Fuller rarely spends money going out to bars or buying a ski pass. Instead, you’ll find her at home playing her viola, backcountry skiing, reading, listening to her record collection or doing a crossword puzzle.
The only new clothes she buys are socks.
“Browse N’ Buy has everything I need at highly reduced prices,” Fuller said.
If elected, her annual income would triple.
Still, “it’s not a livable wage in a Teton County,” she said.
Because of the low pay, Fuller said she thinks the office is self-limiting.
The only people who can afford to hold the job are independently wealthy, have successful businesses or make money off real estate pursuits, she said.

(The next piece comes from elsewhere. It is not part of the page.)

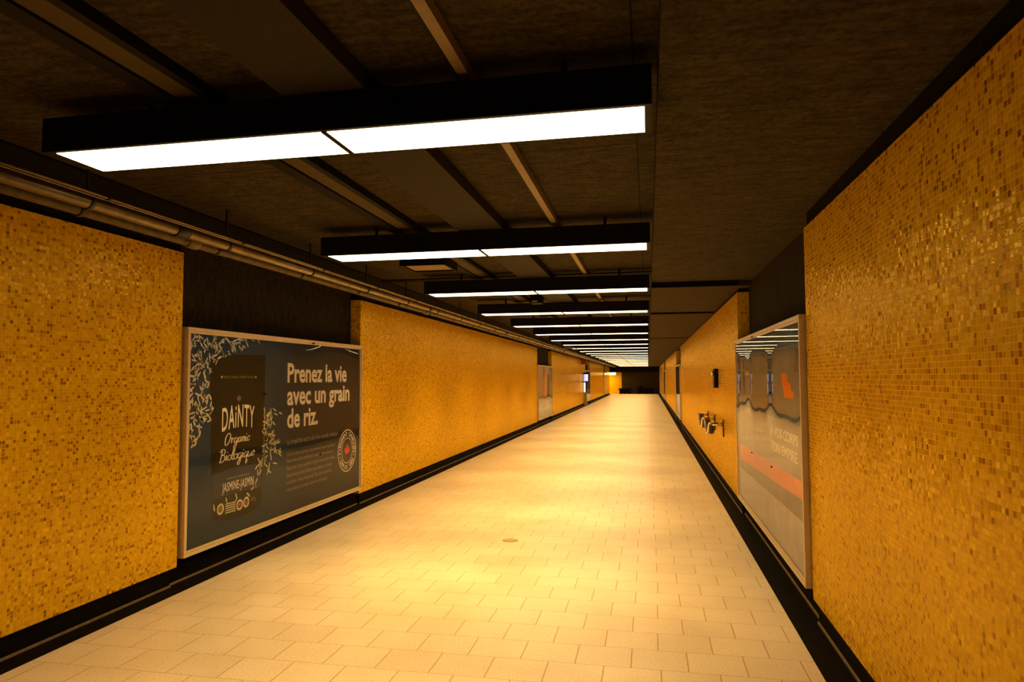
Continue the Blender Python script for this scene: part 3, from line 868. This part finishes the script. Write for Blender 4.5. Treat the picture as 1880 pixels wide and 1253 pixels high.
bm = bm_new(); box(bm, -3.394, -3.12, 35.3, 35.8, EYE + .68, EYE + .90); obj('sign_box', bm, M['red'], t, 0.01)
bm = bm_new(); box(bm, -3.37, -3.14, 35.29, 35.301, EYE + .70, EYE + .88); obj('sign_face', bm, simple('dark_red_face', (0.22, 0.02, 0.015), 0.35), t)

# ------------------------------------------------------------------ far end: lit sign, benches
t = thing('exit_sign', 'small white lit sign hanging at the far left end', 'sign', (-3.15, 61.6, EYE + .22))
bm = bm_new(); box(bm, -3.40, -2.84, 61.6, 61.72, EYE + .20, EYE + .45); obj('sign_box', bm, M['black'], t)
bm = bm_new(); box(bm, -3.385, -2.855, 61.585, 61.601, EYE + .215, EYE + .435); obj('lit_face', bm, M['exit_lit'], t)
bm = bm_new(); tube(bm, [(-3.12, 61.66, EYE + .45), (-3.12, 61.66, ZC)], 0.015, 8); obj('hanger_rod', bm, M['black'], t)
ld = bpy.data.lights.new('passage_light', 'AREA'); ld.shape = 'RECTANGLE'; ld.size = 1.2; ld.size_y = 0.25
ld.energy = 130.0; ld.color = LAMP_COLOR
lo = bpy.data.objects.new('passage_light', ld); COL.objects.link(lo); lo.location = (-4.0, 62.2, EYE + 0.42)     # fitting in the side passage
def bench(label, x0, x1, y):
    t = thing('bench', label, 'bench', ((x0 + x1) / 2, y, 0), 'dark benches at the far end')
    bm = bm_new(); box(bm, x0, x1, y - .22, y + .22, .37, .50); obj('seat', bm, M['bench'], t, 0.01)
    for x in (x0 + .18, (x0 + x1) / 2, x1 - .18):
        bm = bm_new(); box(bm, x - .10, x + .10, y - .18, y + .18, 0, .37); obj('leg', bm, M['bench'], t)
    bm = bm_new(); box(bm, x0 + .28, x1 - .28, y - .15, y + .15, .02, .36); obj('skirt_panel', bm, M['bench'], t)
    return t
bench('left one of two dark benches at the end wall, beside yellow tiles', -2.66, -1.50, 62.6)
bench('longer right one of two dark benches at the end wall', -1.04, 0.50, 62.6)
t = thing('bag', 'small dark bag resting on the longer bench at the far end', 'bag', (-.66, 62.6, .50))
bm = bm_new(); box(bm, -.82, -.52, 62.5, 62.7, .50, .66); obj('body', bm, M['bench'], t, 0.03)
bm = bm_new(); tube(bm, [(-.74, 62.6, .65), (-.72, 62.6, .72), (-.62, 62.6, .72), (-.60, 62.6, .65)], .012, 8); obj('handle', bm, M['bench'], t)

Fuller said she’s the voice of an under-represented group, people who “work 40 hours a week just to make ends meet.”
If she was a commissioner during the last four years, Fuller said she would have voted against SRA’s expansion of Teton Village, against Grand Targhee Resort’s expansion and against Osprey Creek. She would have voted for the moratorium on large residential developments until the Jackson/Teton County comprehensive plan is revised.
She still would like a moratorium on commercial development, which she sees as driving the affordable housing shortage.
Erasing resort zoning from land development regulations also is a priority. A new resort, she said, is only three votes away.
She’d also like to reduce light pollution in the valley and create a Teton Pass fund that could support programs such as a shuttle up the mountain for recreationists or a county liaison like the U.S. Forest Service position.
If elected, she’d focus on smart development patterns, which means building commercial and residential properties close to transit and existing infrastructure.
Somewhere, she said, “that would not impact open space and wildlife.”
Another issue that she’d like to focus on is alternative transportation, including expanding START transit service and pathways throughout the valley. She’d “really love” to have a stop in Wilson, she said.
Fuller then told a story about a silver fox that was living outside the Willowbrook neighborhood this summer. She passed it every day on her bike ride to work. One day, Fuller saw it dead in the road after it had been hit by a car.
“It was really frustrating,” she said. “It’s sort of a poignant reminder that as much as we try to lessen our impact, we always are going to have an impact.”